The institution said the outlook for commodity prices remains subject to significant risks, including a longer-than-expected duration of hostilities in the Middle East, as well as supply and demand factors.
Agricultural commodity prices are expected to rise sharply in 2026, driven by the impact of the war in the Middle East, the World Bank said on Tuesday.
In its Commodity Markets Outlook, the bank projects overall commodity prices will increase 16% in 2026, pushed higher by surging energy and fertilizer costs and record prices for several key metals.
The forecasts assume the most acute phase of supply disruptions linked to the conflict will ease by May. Maritime freight through the Strait of Hormuz is then expected to recover gradually, returning to pre-war levels by the fourth quarter.
Energy prices are forecast to jump 24% in 2026, reaching their highest level since Russia’s invasion of Ukraine in 2022. Attacks on infrastructure and major disruptions to shipping through the Strait — which accounts for about 35% of global seaborne crude trade — have triggered a record oil supply shock, cutting supply by roughly 10 million barrels per day at the peak.
Despite easing from recent highs, Brent crude remained more than 50% above levels at the start of the year as of mid-April.
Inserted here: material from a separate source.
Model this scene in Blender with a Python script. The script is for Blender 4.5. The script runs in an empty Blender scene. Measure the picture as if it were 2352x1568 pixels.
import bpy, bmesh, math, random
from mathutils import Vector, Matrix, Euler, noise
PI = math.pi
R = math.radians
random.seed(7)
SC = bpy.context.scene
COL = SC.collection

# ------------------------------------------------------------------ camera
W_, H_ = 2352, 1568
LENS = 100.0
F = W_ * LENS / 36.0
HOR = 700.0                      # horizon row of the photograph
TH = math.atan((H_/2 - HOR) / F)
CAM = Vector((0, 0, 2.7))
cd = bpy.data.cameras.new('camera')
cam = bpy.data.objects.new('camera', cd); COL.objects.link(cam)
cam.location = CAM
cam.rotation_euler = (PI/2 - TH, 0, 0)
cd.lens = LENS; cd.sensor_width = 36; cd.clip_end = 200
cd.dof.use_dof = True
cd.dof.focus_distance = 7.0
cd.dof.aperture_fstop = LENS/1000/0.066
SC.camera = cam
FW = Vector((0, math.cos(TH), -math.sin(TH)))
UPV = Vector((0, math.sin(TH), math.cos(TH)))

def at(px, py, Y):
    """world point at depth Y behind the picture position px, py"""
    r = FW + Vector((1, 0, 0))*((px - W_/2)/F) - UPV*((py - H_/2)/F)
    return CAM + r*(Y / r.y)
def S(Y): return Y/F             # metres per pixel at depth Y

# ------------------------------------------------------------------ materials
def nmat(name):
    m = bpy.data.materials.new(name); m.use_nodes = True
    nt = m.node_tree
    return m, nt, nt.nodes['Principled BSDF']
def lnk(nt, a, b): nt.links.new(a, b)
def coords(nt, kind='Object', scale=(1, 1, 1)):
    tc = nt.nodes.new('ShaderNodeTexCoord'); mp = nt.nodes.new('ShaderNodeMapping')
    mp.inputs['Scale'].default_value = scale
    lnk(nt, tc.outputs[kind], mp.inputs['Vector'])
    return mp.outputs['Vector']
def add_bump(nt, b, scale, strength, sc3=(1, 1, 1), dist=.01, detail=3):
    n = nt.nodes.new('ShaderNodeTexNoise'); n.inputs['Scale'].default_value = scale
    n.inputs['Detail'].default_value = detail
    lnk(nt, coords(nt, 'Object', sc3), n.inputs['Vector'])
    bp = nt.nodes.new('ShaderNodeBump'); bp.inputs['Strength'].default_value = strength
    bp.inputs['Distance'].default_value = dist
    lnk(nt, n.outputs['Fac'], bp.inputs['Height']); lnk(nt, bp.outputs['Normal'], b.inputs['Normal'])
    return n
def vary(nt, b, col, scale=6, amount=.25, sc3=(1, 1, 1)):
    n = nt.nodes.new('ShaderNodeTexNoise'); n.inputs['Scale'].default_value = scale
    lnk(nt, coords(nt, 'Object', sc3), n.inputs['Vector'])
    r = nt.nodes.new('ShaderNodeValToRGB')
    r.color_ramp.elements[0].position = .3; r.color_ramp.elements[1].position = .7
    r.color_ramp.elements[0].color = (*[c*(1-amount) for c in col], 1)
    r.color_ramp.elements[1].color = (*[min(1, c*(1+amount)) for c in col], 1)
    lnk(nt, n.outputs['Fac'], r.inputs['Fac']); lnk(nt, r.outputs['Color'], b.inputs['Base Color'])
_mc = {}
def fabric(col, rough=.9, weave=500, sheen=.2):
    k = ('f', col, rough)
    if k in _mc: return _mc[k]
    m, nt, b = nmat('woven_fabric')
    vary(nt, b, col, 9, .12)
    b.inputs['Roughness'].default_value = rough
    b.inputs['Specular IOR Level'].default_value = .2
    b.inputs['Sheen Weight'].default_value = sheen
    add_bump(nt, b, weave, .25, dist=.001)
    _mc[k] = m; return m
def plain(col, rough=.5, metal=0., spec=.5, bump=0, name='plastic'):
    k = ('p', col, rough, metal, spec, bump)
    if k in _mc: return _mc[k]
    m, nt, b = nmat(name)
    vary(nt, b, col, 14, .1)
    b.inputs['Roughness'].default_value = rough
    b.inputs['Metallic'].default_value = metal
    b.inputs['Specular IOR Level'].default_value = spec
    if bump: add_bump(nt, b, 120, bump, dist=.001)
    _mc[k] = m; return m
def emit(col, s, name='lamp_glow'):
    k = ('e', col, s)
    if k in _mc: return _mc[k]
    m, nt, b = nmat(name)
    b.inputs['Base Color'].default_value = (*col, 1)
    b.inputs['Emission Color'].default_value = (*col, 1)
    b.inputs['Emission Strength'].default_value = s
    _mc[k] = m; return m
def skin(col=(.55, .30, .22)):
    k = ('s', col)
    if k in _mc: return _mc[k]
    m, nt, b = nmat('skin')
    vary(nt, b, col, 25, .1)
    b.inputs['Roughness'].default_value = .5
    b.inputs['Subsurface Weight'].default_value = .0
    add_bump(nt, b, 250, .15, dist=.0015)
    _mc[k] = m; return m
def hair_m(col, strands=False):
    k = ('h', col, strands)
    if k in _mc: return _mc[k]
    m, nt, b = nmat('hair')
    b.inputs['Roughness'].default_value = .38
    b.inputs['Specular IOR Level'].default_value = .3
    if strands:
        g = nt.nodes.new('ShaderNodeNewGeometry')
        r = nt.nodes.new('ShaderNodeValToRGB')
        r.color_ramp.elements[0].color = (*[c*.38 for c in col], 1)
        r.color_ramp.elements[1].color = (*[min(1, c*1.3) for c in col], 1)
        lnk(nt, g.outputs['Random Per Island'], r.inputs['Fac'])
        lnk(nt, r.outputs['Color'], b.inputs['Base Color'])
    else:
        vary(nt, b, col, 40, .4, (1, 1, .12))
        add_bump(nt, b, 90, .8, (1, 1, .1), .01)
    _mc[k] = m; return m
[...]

Prices are expected to average $86 per barrel in 2026, up from $69 in 2025, before falling to $70 in 2027.
European natural gas prices are forecast to rise 25% in 2026 before dropping 20% in 2027. The increase reflects reduced LNG supply due to the conflict, with Europe competing for cargoes with buyers that typically source from the Middle East. U.S. gas prices are expected to rise more moderately, by 8% in 2026 and 5% in 2027.
Coal prices are projected to climb 20% in 2026 before falling 12% in 2027, supported by increased coal use for power generation as gas shortages persist.
The projected shocks to energy, fertilizers and other commodities mainly reflect temporary disruptions — where production capacity remains sufficient but access is constrained — rather than structural imbalances between supply and demand.
Metal prices to hit new highs
Metal prices overall are expected to rise 17% in 2026, amid strong demand from data centres, electric vehicles and renewable energy.
Aluminium prices are forecast to rise 21.6% to $3,200 per tonne, copper 20.6% to $12,000, and nickel 12.1% to $17,000, all reaching record levels.
Precious metals are set to see the largest gains, with prices rising 42% on average as geopolitical uncertainty boosts demand for safe-haven assets. Growing industrial use of silver and platinum is also expected to tighten supply.
Gold is forecast to rise 36.6% to a record $4,700 per ounce before easing to $4,300 in 2027. Silver is expected to surge 75.9% to $70 per ounce, while platinum is seen rising 52.5% to $1,950.
Food prices are expected to increase only modestly, rising about 2% in 2026 and edging higher in 2027, supported by ample global grain stocks at the start of the crisis.
Price pressures are likely to be stronger for oils and flours, some of which serve as feedstock for biofuels that can substitute for oil.
Palm oil and soybean oil prices are each expected to rise 8% in 2026. Wheat prices are forecast to increase 4% and corn 3.8%, while cocoa prices are projected to fall 51.3%. Arabica coffee prices are expected to drop 14.4% and robusta 17.7%.
Fertilizer prices are forecast to rise 31% in 2026 before easing in 2027, as several countries affected by the war are key suppliers.
The World Bank said risks to its outlook are skewed to the upside. If disruptions in the Middle East last longer or intensify, Brent crude could average between $95 and $115 per barrel in 2026, with other commodity prices also exceeding baseline forecasts.